As antenas parabólicas enfeitam os tectos das casas de adobe cru, de pau a pique e capim. Hoje, no Béu, devido ao sinal da Rádio Nacional de Angola, as conversas sobre os intensos combates que ocorriam um pouco por todo o país, e que resultavam em muitas mortes, foram substituídos pelos comentários sobre o crescimento do país, nomeações de novos governantes, jogos de futebol, casos de violência doméstica, entre outras situações que não põem em causa o clima de Paz que se vive no país. Nas varandas das casas, nos quintais, ruas, jangos e debaixo das árvores, jovens e kotas, de calções, chinelas, tronco nu ou coberto de “parte os cornos”, tomam maruvo e lunguila para desparasitar o organismo.
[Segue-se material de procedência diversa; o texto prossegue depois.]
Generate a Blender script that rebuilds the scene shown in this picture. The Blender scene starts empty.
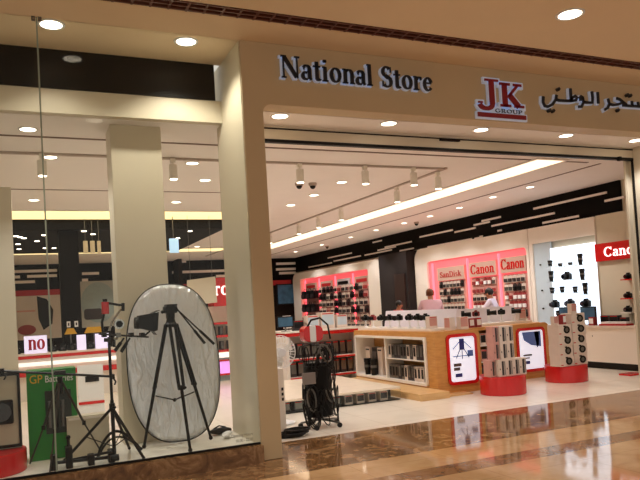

Depois do trabalho, os agricultores locais desfrutam do merecido repouso sempre que é possível. Homens, mulheres e crianças tomam banho nos rios Nzumba Nkueno e Nzadi completamente descontraídos e num verdadeiro ambiente de alegria. Já não há medo de serem surpreendidos por quem quer que seja. Nas margens dos rios, saboreiam catatos, jissombe frito, macasquila de moamba de jinguba, nfúmbua, funji de bombó, peixe bagre fumado, cacusso, pargo ou uma apetitosa tuqueia grelhada. A Paz permite ainda que, depois de comerem, cada um faça a digestão comodamente sem pensar no passado que devastou a localidade, em particular, e o país, em geral, durante mais de três décadas.


As meninas do Béu já usam tissagens humanas e deixaram de andar descalças. As chinelas havaianas chegam à localidade sem grandes dificuldades. As mini-saias, bermudas, colãs e blusas de alça já fazem parte do dia-a-dia destas jovens.  Os rapazes aprumam-se com as famosas calças jeans e de linho. Os fatos de marca Mario de Lucia, Indecent, Mensuits e Giorgio Armani, e camisolas e camisas de marca chegam à buala através dos balões de fardo, que os comerciantes da sede municipal de Maquela do Zombo levam à localidade para serem comercializados. 


Agora, já ninguém tem medo de exibir a bandeira ou vestir as camisolas com as cores deste ou daquele partido. As igrejas, apesar das diferenças doutrinais, transmitem a mesma mensagem com vista à unificação da população local. A Paz trouxe o fim do sofrimento e a tranquilidade necessária para que cada um dos beuenses possa começar o processo de reconstrução da sua vida do ponto de vista material, económico e social. É preciso reconhecer que Angola é grande pela sua dimensão territorial e, sobretudo, pela grandeza da consciência da sua população, que conseguiu pôr fim ao conflito armado, sem quaisquer intervenções externas.